Can you just talk about this other notion of committees looking at certain spending instead of looking at it in the macro? So instead of looking at a high-level set of estimates, we could focus narrowly on certain programs instead and take more of a sampling approach. Do you think that would be effective? The current process is very high level, and we try to uncover something, but there's really no in-depth analysis in the committees when it comes to the estimates.

5:25 p.m.

Retired, Library of Parliament, As an Individual

Jack Stilborn

In picking a program and studying it in some detail, and it could be a relatively widely skilled program.... The example I just happen to be personally familiar with is a program that seemed to have about nine lives in Canadian governance, called the court challenges program. It kept getting dispatched and then brought back, and so forth.

I had the experience of working for one of the committees that worked on it. What was interesting to me was that it was a very small program. You could actually have all the people who worked in the program come in as witnesses. So the members had a chance to become familiar, in considerable detail, with just who these people were, what they did, how they worked, etc. There seemed to be a lot of interest generated by the fact that we were looking at something small enough that you could actually get your head around it. There is perhaps some merit in finding a program that would be small enough to do that with.

The only offsetting consideration is that it has to be interesting. I had another experience, with the predecessor to this committee. They decided, as part of the 2003 exercise of their report on the estimates process, that they wanted to try looking at a program in detail. They picked the real property program at Public Works. They had officials come in on successive weeks. The members struggled to attend those meetings before long, because they were just boring. There just didn't seem to be anything that interesting there.

It's a real challenge to pick a program, going back again to this motivation issue I talked about. It has to have some political resonance. Otherwise, it's not going to interest you folks, and it's not going to be visible to voters. It's a challenge.

5:25 p.m.

NDP

The Chair NDP Pat Martin

I'm afraid you're well over time, Bernard, but thank you very much.

That actually concludes our list. We're within a minute of our hour being up. I don't know how the members feel. I think maybe we should just thank Mr. Stilborn for his time.
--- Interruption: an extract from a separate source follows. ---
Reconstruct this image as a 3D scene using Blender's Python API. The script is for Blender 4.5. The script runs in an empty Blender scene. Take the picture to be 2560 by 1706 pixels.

We note, Mr. Stilborn, that you've continued to write and do research on this subject, even into your retirement. We will benefit especially from a paper you've written, “Parliamentary Review of Estimates: Initiatives and Prospects”. We will certainly fold that into our examination of this. We will lean heavily on the work you did with the committee in 2003. We're not trying to reinvent the wheel here. We'll benefit from many of the recommendations there.

Thank you for the trouble to come in today, Mr. Stilborn. It was a great pleasure to see you again. You had some very interesting remarks.

With that, we are adjourned. Thank you.